With the crisis in the Middle East showing no signs of abating any time soon things are moving quickly in the markets and, on the back of today’s moves, I reckon that fixed rates will be going up very, very soon.
Oil prices continued to climb. US oil rose to around $77 per barrel, its highest level since January 2025, after jumping more than 6% in the previous session.
The growing conflict with Iran is disrupting fuel shipments and heightening fears that oil and gas supplies from the Middle East could be hit even harder. Sustained energy price rises feed directly into inflation expectations.
BOND MARKETS
Meanwhile UK government bond yields have also moved sharply higher.

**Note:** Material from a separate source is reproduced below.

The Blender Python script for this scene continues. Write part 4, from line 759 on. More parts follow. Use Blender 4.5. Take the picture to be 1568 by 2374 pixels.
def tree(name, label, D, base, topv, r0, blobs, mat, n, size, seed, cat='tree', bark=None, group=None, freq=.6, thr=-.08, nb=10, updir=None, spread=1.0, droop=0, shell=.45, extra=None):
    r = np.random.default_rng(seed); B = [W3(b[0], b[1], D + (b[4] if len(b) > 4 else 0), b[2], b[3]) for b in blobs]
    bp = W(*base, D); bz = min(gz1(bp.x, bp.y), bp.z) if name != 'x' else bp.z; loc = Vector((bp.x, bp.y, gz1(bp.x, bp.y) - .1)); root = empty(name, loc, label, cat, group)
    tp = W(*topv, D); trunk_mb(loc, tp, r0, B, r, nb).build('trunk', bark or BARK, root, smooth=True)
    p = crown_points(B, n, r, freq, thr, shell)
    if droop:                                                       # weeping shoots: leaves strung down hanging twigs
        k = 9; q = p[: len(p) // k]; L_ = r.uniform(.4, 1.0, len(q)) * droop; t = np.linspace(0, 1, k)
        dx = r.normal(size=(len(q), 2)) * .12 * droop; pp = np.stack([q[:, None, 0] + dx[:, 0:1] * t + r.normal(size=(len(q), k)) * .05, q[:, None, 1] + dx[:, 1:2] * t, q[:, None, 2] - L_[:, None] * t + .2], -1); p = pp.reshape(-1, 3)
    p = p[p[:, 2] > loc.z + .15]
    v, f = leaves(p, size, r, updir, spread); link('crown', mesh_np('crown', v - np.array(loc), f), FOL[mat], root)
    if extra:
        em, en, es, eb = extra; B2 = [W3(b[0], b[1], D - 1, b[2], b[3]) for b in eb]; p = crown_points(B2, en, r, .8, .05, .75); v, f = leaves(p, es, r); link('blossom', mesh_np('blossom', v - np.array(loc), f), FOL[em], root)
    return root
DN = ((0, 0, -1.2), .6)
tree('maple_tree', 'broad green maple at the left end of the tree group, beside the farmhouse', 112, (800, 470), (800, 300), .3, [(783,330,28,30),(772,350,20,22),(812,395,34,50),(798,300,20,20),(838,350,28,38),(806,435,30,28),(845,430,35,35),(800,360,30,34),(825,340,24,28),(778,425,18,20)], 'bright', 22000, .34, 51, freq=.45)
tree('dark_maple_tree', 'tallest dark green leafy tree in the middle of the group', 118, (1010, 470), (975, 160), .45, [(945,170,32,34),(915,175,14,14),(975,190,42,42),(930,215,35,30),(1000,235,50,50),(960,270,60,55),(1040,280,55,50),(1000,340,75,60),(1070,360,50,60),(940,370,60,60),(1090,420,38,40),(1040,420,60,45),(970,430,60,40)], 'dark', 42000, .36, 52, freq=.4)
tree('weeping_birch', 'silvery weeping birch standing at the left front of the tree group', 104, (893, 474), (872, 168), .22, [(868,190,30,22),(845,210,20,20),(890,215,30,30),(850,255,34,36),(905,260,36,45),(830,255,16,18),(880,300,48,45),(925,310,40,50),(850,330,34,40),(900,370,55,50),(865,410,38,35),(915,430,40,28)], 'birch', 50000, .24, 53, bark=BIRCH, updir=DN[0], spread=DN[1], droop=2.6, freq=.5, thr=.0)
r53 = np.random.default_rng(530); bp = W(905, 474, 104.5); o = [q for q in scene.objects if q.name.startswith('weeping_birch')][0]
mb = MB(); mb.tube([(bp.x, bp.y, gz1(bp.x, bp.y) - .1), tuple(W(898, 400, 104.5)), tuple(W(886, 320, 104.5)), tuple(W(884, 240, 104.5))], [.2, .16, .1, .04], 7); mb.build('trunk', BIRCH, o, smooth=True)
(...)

The 10-year gilt yield rose to 4.53%, up more than 20bps on the day, as investors scaled back expectations of a Bank of England rate cut in March. Higher oil prices risk keeping inflation elevated, making near-term rate cuts less likely.
The 2-year gilt yield climbed above 3.8%, its highest level since late December and is on track for its biggest one-day rise since April 2025.
Rising energy costs have increased concerns about global inflation, prompting markets to reassess the likelihood of interest rate cuts from major central banks.
INTEREST RATES
Markets now see just a 22% chance of a Bank of England rate cut in March, down sharply from 83% only last week.
It’s also worth noting that gilt yields globally are seeing similar rises – the UK is not alone in this repricing.
There has also been a market reaction to Rachel Reeves’ Spring Statement.
While largely uneventful, it included lower growth forecasts. The OBR cut its UK growth forecast for 2026 to 1.1%, down from 1.4% in November.
That projection does not yet fully factor in potential energy shocks, which could be significant.
Growth forecasts for 2027 and 2028 were raised slightly to 1.6% for both years.
The OBR also predicted lower government borrowing and weaker inflation, although those forecasts could quickly become outdated if the Middle East conflict escalates into a prolonged crisis.
FIXED RATES REPRICED UPWARDS
Elsewhere Swap rates have moved sharply higher as well. As at 12 noon today: 1-year swaps were up 12.4bps, 2-year up 16bps and 5-year up 14.9bps.
In my opinion lenders will not be able to absorb this indefinitely.
As cheaper funding runs out, fixed rates will be repriced upwards.
My advice to brokers? If you have product transfers or pipeline cases waiting on client decisions, they should be encouraged to act sooner rather than later.